I lettori ci scrivono

Alzarsi in piedi all’ingresso in aula del docente: una questione sociale

L’assessore all’Istruzione della Campania ha recentemente caldeggiato il recupero dell’uso di alzarsi in piedi all’ingresso in aula del professore.

Da insegnante nelle scuole superiori da poco in pensione, devo dire che l’argomento non mi ha mai coinvolto troppo. Ho sempre pensato che il cuore dell’istituzione scuola non consista in riti ed usanze, ma nella lezione cattedratica (il che non vuol dire necessariamente dietro la cattedra), quella che taluni pedagogisti disprezzano in nome di sperimentazioni di dubbia efficacia. Può sembrare un discorso sessantottardo ed invece è tutt’altro, in quanto gentiliano. È stato il filosofo nonché ministro della Pubblica Istruzione Giovanni Gentile, infatti, a teorizzare questa semplice ma inattuale verità parlando del momento della lezione come dello Spirito che “si parla” e “si ascolta”, suggestivo concetto che – al netto dei suoi presupposti idealistici –  rende assai bene quella sensazione di calore e di condivisione che l’insegnante percepisce quando la sua lezione è avvincente e partecipata.

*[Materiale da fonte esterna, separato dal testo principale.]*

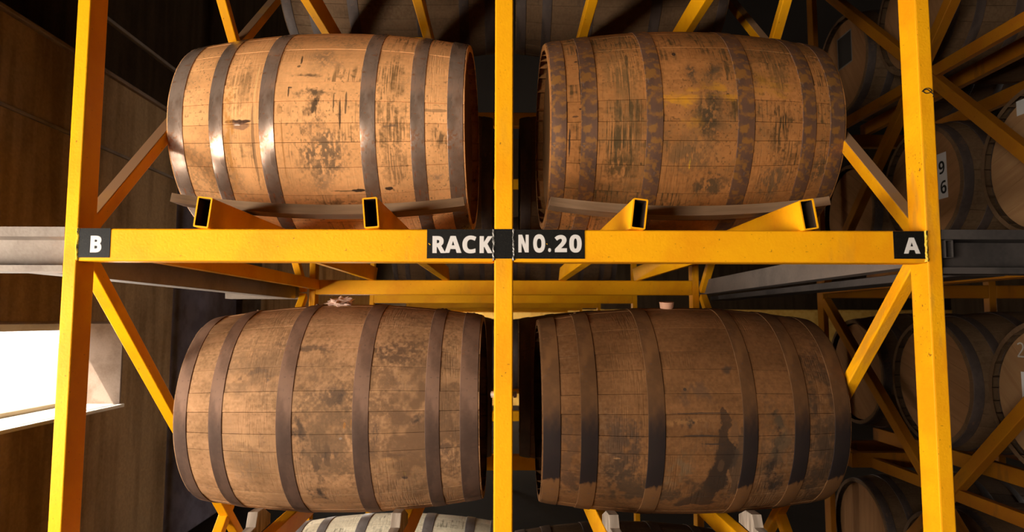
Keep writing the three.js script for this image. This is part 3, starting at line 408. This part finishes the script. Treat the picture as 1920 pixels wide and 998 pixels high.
{
  const t = R1.t, s = 0.036;
  // crossing braces of the two side frames, each spanning two levels
  for (const x of [-1.046, 1.052]) {
    const e = Math.sign(x) * 0.002;
    part('brace', bar([x - e, 0.20, 1.62], [x - e, -1.60, 3.5], s, s), x > 0 ? yellowWorn : yellow, t);
    part('brace', bar([x + e, 0.13, 3.5], [x + e, -1.60, 1.66], s * 0.98, s), yellow, t);
    part('brace', bar([x - e, 0.19, 1.62], [x - e, 2.0, 3.5], s, s), yellow, t);
    part('brace', bar([x + e, 0.16, 3.5], [x + e, 1.90, 1.63], s * 0.98, s), yellow, t);
    // the settled brown dust that covers the upper face of the brace above the labelled level
    const nn = [0, 0.73, -0.69].map((q) => q * (s / 2 + 0.0008));
    part('dust_layer', bar([x - e, 0.19 + nn[1], 1.62 + nn[2]], [x - e, 2.0 + nn[1], 3.5 + nn[2]], s * 0.92, 0.0016, [1, 0, 0], 0.0007), dusty, t, 'brown dust caked along the upper face of the brace');
  }
  for (const [a, b] of [[-0.69, -0.325], [0.33, 0.705]]) part('cross_tie', box(a, b, B1 + PITCH - 0.03, B1 + PITCH, 2.56, 2.6, 0.004), yellow, t);
}
// lettering
function plateTexture(w, h, letters, scuffs) {       // letters: [character, left, right, top, bottom] as shares of the plate
  const px = 2400, W = Math.round(w * px), H = Math.round(h * px), c = document.createElement('canvas'); c.width = W; c.height = H;
  const g = c.getContext('2d'), r = rng(letters.length * 97 + W);
  g.fillStyle = '#120f0c'; g.fillRect(0, 0, W, H);
  for (let i = 0; i < W * H / 14; i++) { const k = r(); g.fillStyle = k > 0.5 ? `rgba(95,92,80,${0.1 + r() * 0.25})` : 'rgba(0,0,0,0.45)'; g.fillRect(r() * W, r() * H, 1 + r() * 2.2, 1 + r() * 1.6); }
  g.font = 'bold 200px sans-serif'; g.textBaseline = 'alphabetic'; g.textAlign = 'left'; g.fillStyle = g.strokeStyle = '#c9c0ba'; g.lineJoin = 'miter';
  for (const [ch, x0, x1, y0, y1] of letters) {
    const side = 200 * 0.035, wide = g.measureText(ch).width - 2 * side, cap = 200 * (ch === '.' ? 0.16 : 0.72);
    g.save(); g.translate(x0 * W, y1 * H); g.scale(((x1 - x0) * W) / wide, ((y1 - y0) * H) / cap); const sx = ((x1 - x0) * W) / wide; g.lineWidth = ch === '.' ? 0 : 6.2 / sx;
    g.fillText(ch, -side, 0); if (g.lineWidth && ch !== '.') g.strokeText(ch, -side, 0); g.restore();
  }
  for (const [x, y, a, b] of scuffs) { g.fillStyle = '#d59a06'; g.beginPath(); g.ellipse(x * px, y * px, a * px, b * px, 0.7, 0, 7); g.fill(); }
  const t = new THREE.CanvasTexture(c); t.colorSpace = THREE.SRGBColorSpace; t.wrapS = t.wrapT = THREE.ClampToEdgeWrapping; return t;
}
const PX = 1.55 / 1245;                              // metres per photograph pixel on the rack's front
function plate(parent, name, x0, x1, h0, h1, tex, label, z = 1.55) {
  const w = x1 - x0, t = h1 - h0, g = new THREE.BoxGeometry(w, t, 0.0016);
  g.translate((x0 + x1) / 2, EYE + (h0 + h1) / 2, -z + 0.0006);
  const face = new THREE.MeshPhysicalMaterial({ specularIntensity: 0.3, map: tex, roughness: 0.5, bumpMap: tex, bumpScale: 0.0003 });
  const m = part(name, g, [blackPaint, blackPaint, blackPaint, blackPaint, face, blackPaint], parent, label); return m;
}
const PB = 0.1455, PT = 0.2142;                      // lower and upper rim of the painted plates
plate(R1.beams[0], 'label_plate', -0.990, -0.917, PB, PT, plateTexture(0.073, PT - PB, [['B', 0.3644, 0.7288, 0.2752, 0.8073]], []), 'black painted plate with a white letter B');
plate(R1.beams[0], 'label_plate', -0.180, -0.0225, PB, PT, plateTexture(0.1575, PT - PB, [['R', 0.0726, 0.2540, 0.2455, 0.7909], ['A', 0.2863, 0.4919, 0.2455, 0.7909], ['C', 0.5282, 0.7258, 0.2364, 0.8000], ['K', 0.7742, 0.9516, 0.2455, 0.7909]], [[0.006, 0.035, 0.0035, 0.0012]]), 'black painted plate with the white word RACK');
plate(R1.beams[1], 'label_plate', 0.0225, 0.190, PB, PT, plateTexture(0.1675, PT - PB, [['N', 0.0674, 0.2210, 0.2000, 0.7545], ['O', 0.2809, 0.4457, 0.1909, 0.7636], ['.', 0.4831, 0.5341, 0.6273, 0.7545], ['2', 0.5880, 0.7453, 0.2000, 0.7545], ['0', 0.7940, 0.9513, 0.1909, 0.7636]], [[0.079, 0.034, 0.0018, 0.001]]), 'black painted plate with the white lettering NO.20');
plate(R1.beams[1], 'label_plate', 0.922, 0.996, PB + 0.002, PT - 0.001, plateTexture(0.074, PT - PB - 0.003, [['A', 0.3628, 0.7965, 0.2477, 0.7982]], []), 'black painted plate with a white letter A');
plate(main.centre, 'black_band', -0.0224, 0.0224, PB, PT + 0.001, plateTexture(0.0448, PT - PB, [], []), 'black painted band round the middle post');
function weldBead(parent, X, h0, h1, mat, seed, w = 0.0035) {
  const r = rng(seed), pts = []; for (let i = 0; i <= 24; i++) pts.push(new THREE.Vector3(X + (r() - 0.5) * 0.003, EYE + mix(h0, h1, i / 24), -1.5503 + (r() - 0.5) * 0.001));
  const g = new THREE.TubeGeometry(new THREE.CatmullRomCurve3(pts), 60, w, 7), p = g.attributes.position;
  for (let i = 0; i < p.count; i++) { const k = (hash(i, seed, 9) - 0.5) * 0.0012; p.setXYZ(i, p.getX(i) + k, p.getY(i), p.getZ(i) + k * 0.6); }
  g.computeVertexNormals();
  return part('weld_bead', metricUV(g.scale(1, 1, 1)), mat, parent);
}
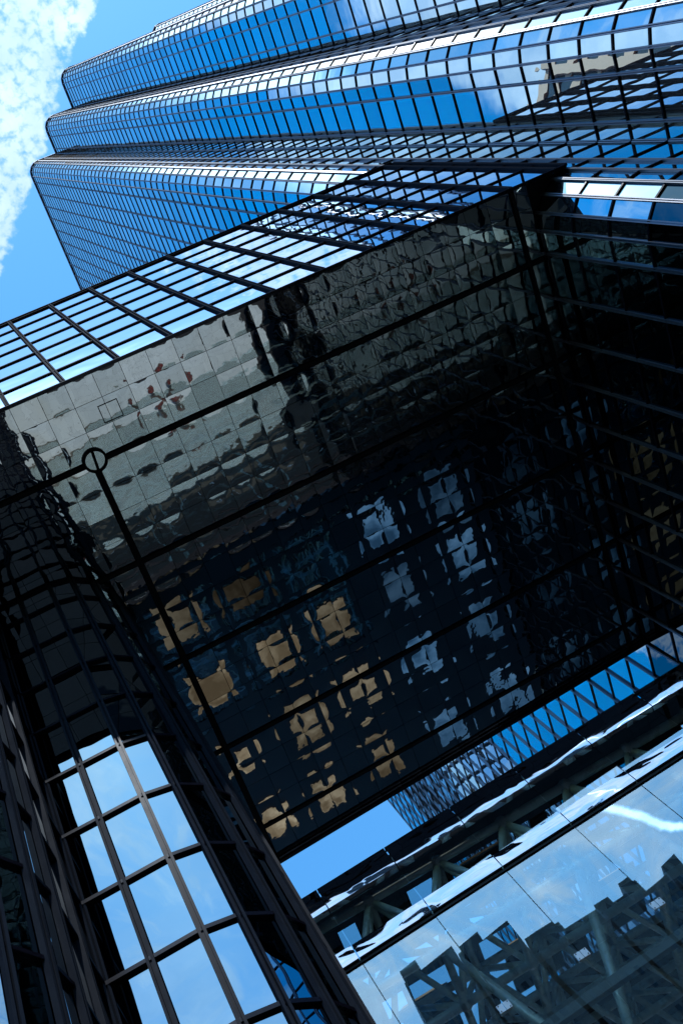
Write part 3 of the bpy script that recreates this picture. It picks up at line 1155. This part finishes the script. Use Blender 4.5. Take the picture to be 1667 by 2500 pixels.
def round_tower():
    zg = -EYE / S
    root = thing('round_cornered_tower', 'rounded glass tower mirrored in the blue wall beyond the bridge', 'tower', P(-0.1, 3.6, zg))
    pts = [(-0.28, 3.28), (-0.22, 3.28), (-0.16, 3.28)] + arc(-0.11, 3.43, 0.15, 270, 360, 5) + [(0.04, 3.5), (0.04, 3.6), (0.04, 3.7), (0.04, 3.8)]
    zs = [zg + 0.14 * k for k in range(36)]
    curtain_wall(root, pts, zs, M_FAR, M_MULL, M_TRANS, [], tilt=0.002, mw=0.3, md=0.2, tw=0.3, td=0.2)
    mb = MB()
    mb.face([P(p[0], p[1], zs[-1]) for p in pts] + [P(-0.28, 3.8, zs[-1])])
    mb.build('roof', M_ROOFM, root)


round_tower()

# ------------------------------------------------------------------ planters on the plaza, seen in the mirror tiles
spots = [(0.305, 0.540), (0.335, 0.500), (0.388, 0.496), (0.374, 0.538), (0.422, 0.530)]
labels = ['leftmost of the red flower planters mirrored in the pale soffit tiles',
          'red flower planter mirrored nearest the bridge front edge, beside the hatch frame',
          'red flower planter mirrored near the bridge front edge, second from the hatch frame',
          'red flower planter mirrored in the middle of the group, towards the black channel',
          'rightmost of the red flower planters mirrored in the pale soffit tiles']
proto = None
for (x, y), lb in zip(spots, labels):
    c = P(x, y, -EYE / S)
    if proto is None:
        proto = thing('flower_planter', lb, 'planter', c, 'red planters on the plaza')
        mb = MB()
        n = 20
        prof = ((0.34, 0.0), (0.50, 0.50), (0.55, 0.55), (0.50, 0.55), (0.46, 0.47), (0.0, 0.47))
        for k in range(n):
            a, b = 2 * math.pi * k / n, 2 * math.pi * (k + 1) / n
            for (r0, z0), (r1, z1) in zip(prof[:-1], prof[1:]):
                q = [(c.x + r0 * math.cos(a), c.y + r0 * math.sin(a), z0), (c.x + r0 * math.cos(b), c.y + r0 * math.sin(b), z0),
                     (c.x + r1 * math.cos(b), c.y + r1 * math.sin(b), z1), (c.x + r1 * math.cos(a), c.y + r1 * math.sin(a), z1)]
                mb.face(q if r1 > 0 else q[:3])
        mb.build('bowl', M_POT, proto)
        mb = MB()
        for k in range(48):
            t, r = random.uniform(0, 6.283), 0.46 * math.sqrt(random.random())
            mb.ball((c.x + r * math.cos(t), c.y + r * math.sin(t), 0.50 + 0.25 * (1 - (r / 0.5) ** 2) + random.uniform(-0.05, 0.05)), random.uniform(0.05, 0.10), 6, 4)
        mb.build('flowers', M_RED, proto)
    else:
        o = proto.copy()
        COL.objects.link(o)
        o.location = c
        o['label'] = lb
        for ch in list(proto.children):
            d = ch.copy()
            COL.objects.link(d)
            d.parent = o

Naturalmente ciò non significa che il “contorno”, cioè anche i rituali come per l’appunto l’alzarsi in piedi, non abbiano importanza. Ma qui sorge il dilemma: viene prima l’insegnante o l’alzarsi al suo ingresso? Mi spiego meglio. Alzarsi in piedi significa manifestare del rispetto nei confronti di un soggetto X, per esempio il giudice quando fa ingresso nell’aula delle udienze. Ma il soggetto-insegnante gode a sua volta di un riconoscimento sociale tale da meritarlo in modo indiscusso? In parole ancora più semplici, come vede lo studente il suo prof? E come lo vedono i genitori, i cittadini in genere? Come un fallito o come una persona che la cultura e la delicatezza della professione insigniscono di dignità?

Perché se è vero il primo caso, ovvero che egli viene visto da studenti e genitori come un poveraccio che non ha trovato di meglio per sbarcare il lunario, allora l’alzarsi in piedi, se pure effettuato, sarà percepito come un gesto anacronistico, vuoto di senso, forzato e mal digerito. Qualora, invece, il docente fosse dotato di una sua dignità professionale e quindi sociale, l’alzarsi sarebbe visto come il conseguente e meritato riflesso di tale condizione.

Insomma: prima mi rispetti e poi ti alzi in piedi, non viceversa. Lascio al Lettore di valutare se – a giudicare dalle notizie di cronaca, spesso di cronaca nera, gli insegnanti italiani godano di un rispetto tale da considerare meritato questo mite ossequio, non a caso oggi quasi scomparso.